§ **REQUEST**: The lines from the top of the material below through the line containing "return EYE + slope * X / CS" are to be printed exactly, with pictures omitted.
□ □ □ □ □
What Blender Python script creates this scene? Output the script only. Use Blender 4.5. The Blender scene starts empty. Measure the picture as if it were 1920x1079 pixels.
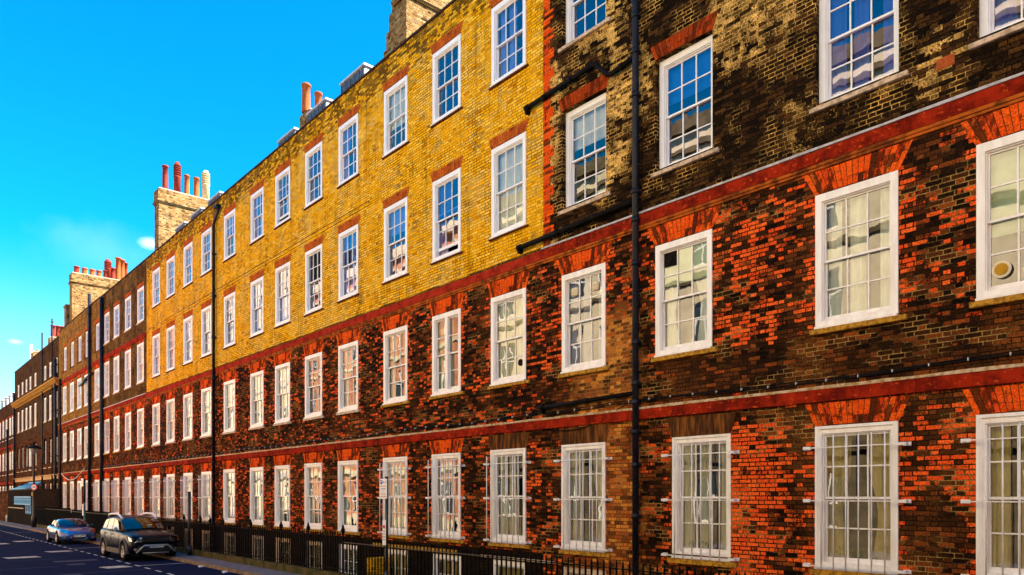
import bpy, bmesh, math, random
from mathutils import Vector, Matrix
R = math.radians
random.seed(7)
scn = bpy.context.scene
COL = scn.collection

# ------------------------------------------------------------------ survey
EYE = 2.4                       # eye height above the road
TH = math.atan((960 + 255) / 1395.0)
CS, SN = math.cos(TH), math.sin(TH)
D = 15.25 * CS                  # perpendicular distance of the terrace front
def SY(px, X=None):             # distance along the street of a survey bearing on the plane X
    X = D if X is None else X
    z = 1395.0 * (X / CS) / (px + 255.0)
    return (z - X * SN) / CS
def HZ(slope, X=None):
    X = D if X is None else X
    return EYE + slope * X / CS

def cz_(z): return (z - D * SN) / CS
# ------------------------------------------------------------------ node helpers
class N:
    """tiny expression wrapper round shader math nodes"""
    def __init__(s, nt, sock): s.nt, s.s = nt, sock
    def _m(s, op, *o):
        n = s.nt.nodes.new('ShaderNodeMath'); n.operation = op
        for i, v in enumerate((s,) + o):
            if isinstance(v, N): s.nt.links.new(v.s, n.inputs[i])
            else: n.inputs[i].default_value = v
        return N(s.nt, n.outputs[0])
    def __add__(s, o): return s._m('ADD', o)
    def __sub__(s, o): return s._m('SUBTRACT', o)
    def __mul__(s, o): return s._m('MULTIPLY', o)
    def __truediv__(s, o): return s._m('DIVIDE', o)
    def floor(s): return s._m('FLOOR')
    def fract(s): return s._m('FRACT')
    def mod(s, o): return s._m('FLOORED_MODULO', o)
    def min(s, o): return s._m('MINIMUM', o)
    def max(s, o): return s._m('MAXIMUM', o)
    def lt(s, o): return s._m('LESS_THAN', o)
    def gt(s, o): return s._m('GREATER_THAN', o)
    def pow(s, o): return s._m('POWER', o)
    def abs(s): return s._m('ABSOLUTE')
    def clamp(s):
        r = s._m('ADD', 0.0); r.s.node.use_clamp = True; return r
    def ss(s, a, b, lo=0.0, hi=1.0):
        n = s.nt.nodes.new('ShaderNodeMapRange'); n.interpolation_type = 'SMOOTHSTEP'
        s.nt.links.new(s.s, n.inputs[0])
        for i, v in zip((1, 2, 3, 4), (a, b, lo, hi)): n.inputs[i].default_value = v
        return N(s.nt, n.outputs[0])

def newmat(name):
    m = bpy.data.materials.new(name); m.use_nodes = True
    nt = m.node_tree
    return m, nt, nt.nodes['Principled BSDF']
def pos(nt):
    g = nt.nodes.new('ShaderNodeNewGeometry')
    return g.outputs['Position']
def vmul(nt, v, xyz):
    n = nt.nodes.new('ShaderNodeVectorMath'); n.operation = 'MULTIPLY'
    nt.links.new(v, n.inputs[0]); n.inputs[1].default_value = xyz; return n.outputs[0]
def noise(nt, v, scale, detail=3.0, rough=.55):
    n = nt.nodes.new('ShaderNodeTexNoise'); n.inputs['Scale'].default_value = scale
    n.inputs['Detail'].default_value = detail; n.inputs['Roughness'].default_value = rough
    if v is not None: nt.links.new(v, n.inputs['Vector'])
    return N(nt, n.outputs['Fac'])
def mix(nt, f, a, b):
    n = nt.nodes.new('ShaderNodeMix'); n.data_type = 'RGBA'
    if isinstance(f, N): nt.links.new(f.s, n.inputs[0])
    else: n.inputs[0].default_value = f
    for i, c in ((6, a), (7, b)):
        if isinstance(c, tuple): n.inputs[i].default_value = (c[0], c[1], c[2], 1)
        else: nt.links.new(c, n.inputs[i])
    return n.outputs[2]
def ramp(nt, f, stops):
    n = nt.nodes.new('ShaderNodeValToRGB'); cr = n.color_ramp
    while len(cr.elements) < len(stops): cr.elements.new(.5)
    for e, (p, c) in zip(cr.elements, stops): e.position = p; e.color = (c[0], c[1], c[2], 1)
    nt.links.new(f.s, n.inputs[0]); return n.outputs[0]
def bump(nt, bs, h, strength, dist):
    b = nt.nodes.new('ShaderNodeBump'); b.inputs['Strength'].default_value = strength
    b.inputs['Distance'].default_value = dist
    nt.links.new(h.s, b.inputs['Height']); nt.links.new(b.outputs[0], bs.inputs['Normal'])

CH, PB = .0725, .336
def mottle(nt, p, c, lo=.5, hi=1.75):
    n = noise(nt, p, 38.0, 4, .75); m_ = n.ss(.32, .68, lo, hi)
    x = nt.nodes.new('ShaderNodeVectorMath'); x.operation = 'SCALE'
    nt.links.new(c, x.inputs[0]); nt.links.new(m_.s, x.inputs['Scale']); return x.outputs[0]
def zonew(nt, p, z, zy, zw, z0_, z1_):
    sy_ = nt.nodes.new('ShaderNodeSeparateXYZ'); nt.links.new(p, sy_.inputs[0]); yv = N(nt, sy_.outputs[1])
    return ((yv - zy).abs() * -1.0 + zw).ss(-.35, .35) * z.ss(z0_ - .3, z0_ + .3) * z.ss(z1_ + .3, z1_ - .3)
def bond(nt, wob=.006):
    """Flemish bond in world metres: returns joint mask, brick id vector, raw position"""
    p = pos(nt)
    sx = nt.nodes.new('ShaderNodeSeparateXYZ'); nt.links.new(p, sx.inputs[0])
    x, y, z = [N(nt, o) for o in sx.outputs]
    w1 = noise(nt, p, 9.0, 2) - .5
    w2 = noise(nt, vmul(nt, p, (1.3, 1.3, 1.3)), 14.0, 2) - .5
    u = x + y + w1 * (wob * 3); v = z + w2 * (wob * 2.2) + 10.0
    row = (v / CH).floor(); fv = (v / CH).fract() * CH
    # small random slip of each course so no perpends line up mechanically
    wn = nt.nodes.new('ShaderNodeTexWhiteNoise'); wn.noise_dimensions = '1D'
    nt.links.new(row.s, wn.inputs['W'])
    slip = N(nt, wn.outputs['Value']) * .12
    u2 = u / PB + row.mod(2.0) * .5 + slip + 100.0
    k = u2.floor(); fu = u2.fract() * PB
    hd = fu.gt(PB * .667)
    a = fu - hd * (PB * .667); w = hd * (-PB * .334) + PB * .667
    d = a.min(w - a).min(fv).min(fv * -1.0 + CH)
    cb = nt.nodes.new('ShaderNodeCombineXYZ')
    for i, q in enumerate((k, row, hd)): nt.links.new(q.s, cb.inputs[i])
    joint = (d * -1.0 + (noise(nt, p, 60.0, 2) - .5) * .005 + .0065).ss(-.0022, .0022)
    return p, joint, cb.outputs[0], d, z
def white(nt, v, off=0.0):
    n = nt.nodes.new('ShaderNodeTexWhiteNoise'); n.noise_dimensions = '4D'
    nt.links.new(v, n.inputs['Vector']); n.inputs['W'].default_value = off
    return N(nt, n.outputs['Value'])

def brick_lower(name, red_bias=.42, red=((.70, .066, .010), (.80, .13, .020)), pale=.35, darkc=None, brown=0.0, orange_at=None, zones=(), blot=1.7):
    """old sooty brickwork with patches of washed red bricks; 'jamb' marks the red dressings"""
    m, nt, bs = newmat(name)
    p, joint, cid, d, z = bond(nt)
    r1 = white(nt, cid, 1.0); r2 = white(nt, cid, 2.0); r3 = white(nt, cid, 3.0)
    big = noise(nt, vmul(nt, p, (1, 1, 1.25)), 1.25, 6, .75)
    at = nt.nodes.new('ShaderNodeAttribute'); at.attribute_name = 'jamb'
    jamb = N(nt, at.outputs['Fac'])
    fine = noise(nt, p, 26.0, 4, .65)
    spall = noise(nt, p, 70.0, 3, .7)
    pr = (big - .5) * blot + red_bias + jamb * .36
    for (zy, zw, z0_, z1_, amt) in zones:      # cleaner and dirtier fields of the wall
        sy_ = nt.nodes.new('ShaderNodeSeparateXYZ'); nt.links.new(p, sy_.inputs[0]); yv = N(nt, sy_.outputs[1])
        wgt = ((yv - zy).abs() * -1.0 + zw).ss(-.35, .35) * z.ss(z0_ - .3, z0_ + .3) * z.ss(z1_ + .3, z1_ - .3)
        pr = pr + wgt * amt
    val = pr - r1 * 1.15 + (fine - .5) * .8
    isred = val.ss(-.10, .22) * (d + (fine - .5) * .016).ss(.0055, .0125)
    redc = mix(nt, r2, red[0], red[1])
    redc = mix(nt, (spall.ss(.52, .66) * .7), redc, (.10, .018, .006))
    dk = darkc or ((.005, .003, .002), (.020, .008, .003), (.075, .022, .006), (.22, .05, .010))
    dark = ramp(nt, r3, [(0, dk[0]), (.45, dk[1]), (.8, dk[2]), (1, dk[3])])
    if brown:
        bz = noise(nt, vmul(nt, p, (1, 1, .35)), .55, 3)
        dark = mix(nt, (bz.ss(.50, .68)) * brown, dark, mix(nt, (r2 * .55 + (fine - .3) * 1.1).clamp(), (.022, .009, .004), (.24, .075, .014)))
    dark = mix(nt, fine.ss(.55, .75) * .4, dark, (.12, .055, .018))
    oz = None
    if orange_at:       # cleaner orange-brown bricks along the line of the downpipe
        sy = nt.nodes.new('ShaderNodeSeparateXYZ'); nt.links.new(p, sy.inputs[0]); yy = N(nt, sy.outputs[1])
        oz = (((yy - orange_at[0]).abs() * -1.0 + orange_at[1]) + (big - .5) * 2.2).ss(-.15, .35)
        oz = oz * (z.ss(6.6, 5.6))
        dark = mix(nt, oz * .85, dark, ramp(nt, r3, [(0, (.04, .015, .006)), (.3, (.26, .07, .014)), (.62, (.66, .26, .035)), (.8, (.44, .10, .016)), (1, (.12, .035, .01))]))
        isred = isred * (oz * -.8 + 1.0)
    base = mix(nt, isred, dark, redc)
    mz = noise(nt, vmul(nt, p, (1, 1, 2.2)), 1.1, 4, .6)
    palem = (mz.ss(.50, .62)) * pale * (isred * -.6 + 1.0)
    if oz is not None: palem = palem.max(oz * z.ss(4.2, 4.8, .12, .5))
    mort = mix(nt, palem, (.014, .008, .005), (.50, .31, .09))
    mort = mix(nt, isred * .5, mort, (.14, .03, .012))
    c = mix(nt, joint, base, mort)
    # rain streaks under sills and courses
    st = noise(nt, vmul(nt, p, (2.6, 2.6, .22)), 1.6, 4, .6).ss(.56, .74)
    c = mix(nt, st * .45, c, (.022, .013, .007))
    c = mottle(nt, p, c)
    nt.links.new(c, bs.inputs['Base Color'])
    bs.inputs['Roughness'].default_value = .9; bs.inputs['Specular IOR Level'].default_value = .02
    h = d.ss(0.002, .010) + (fine * .5) + spall * .25
    bump(nt, bs, h, .75, .008)
    return m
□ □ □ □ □
§ **IN RESPONSE**:
What Blender Python script creates this scene? Output the script only. Use Blender 4.5. The Blender scene starts empty. Measure the picture as if it were 1920x1079 pixels.
import bpy, bmesh, math, random
from mathutils import Vector, Matrix
R = math.radians
random.seed(7)
scn = bpy.context.scene
COL = scn.collection

# ------------------------------------------------------------------ survey
EYE = 2.4                       # eye height above the road
TH = math.atan((960 + 255) / 1395.0)
CS, SN = math.cos(TH), math.sin(TH)
D = 15.25 * CS                  # perpendicular distance of the terrace front
def SY(px, X=None):             # distance along the street of a survey bearing on the plane X
    X = D if X is None else X
    z = 1395.0 * (X / CS) / (px + 255.0)
    return (z - X * SN) / CS
def HZ(slope, X=None):
    X = D if X is None else X
    return EYE + slope * X / CS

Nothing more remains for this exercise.